Como todos os países de leste, está patente um pequeno ódio contra os russos, que ainda hoje em dia continuam com ideias imperialistas. No entanto, a população é geralmente muito tolerante para com gentes de outros países. Mesmo a malta mais nova com quem falei me disse que apesar de não gostarem dos russos, muitos têm grandes amigos russos, tanto que vivem na Estónia ou na própria Rússia.
No entanto, tal como outros países de leste, as áreas mais importantes da sociedade funcionam a 100% e a baixo ou nenhum custo para a população: saúde, educação, transportes públicos e comunicações.
Estes sinais encontravam-se por toda a cidade, a explicar como aceder gratuitamente à rede wireless em Tallinn.

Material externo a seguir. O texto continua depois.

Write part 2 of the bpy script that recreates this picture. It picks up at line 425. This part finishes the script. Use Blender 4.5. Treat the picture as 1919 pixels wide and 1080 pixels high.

A Estónia é um país surpreendemente avançado em termos de tecnologias. Plano Tecnológico Nacional, metam-no no cú... Na Estónia existe uma rede wireless pública acessível em qualquer ponto do país, até mesmo no meio do mato. Também segundo me disseram, o Estado publica avisos à população via SMS, conceito que ainda não tinha ouvido em lado nenhum. Em Portugal seria uma óptima maneira de, por exemplo, incentivar as pessoas a irem votar.
Goodbye Tallinn!
PS: Acho que as eslavas conseguem destronar as finlandesas em termos de beleza... para onde olhava, só me babava!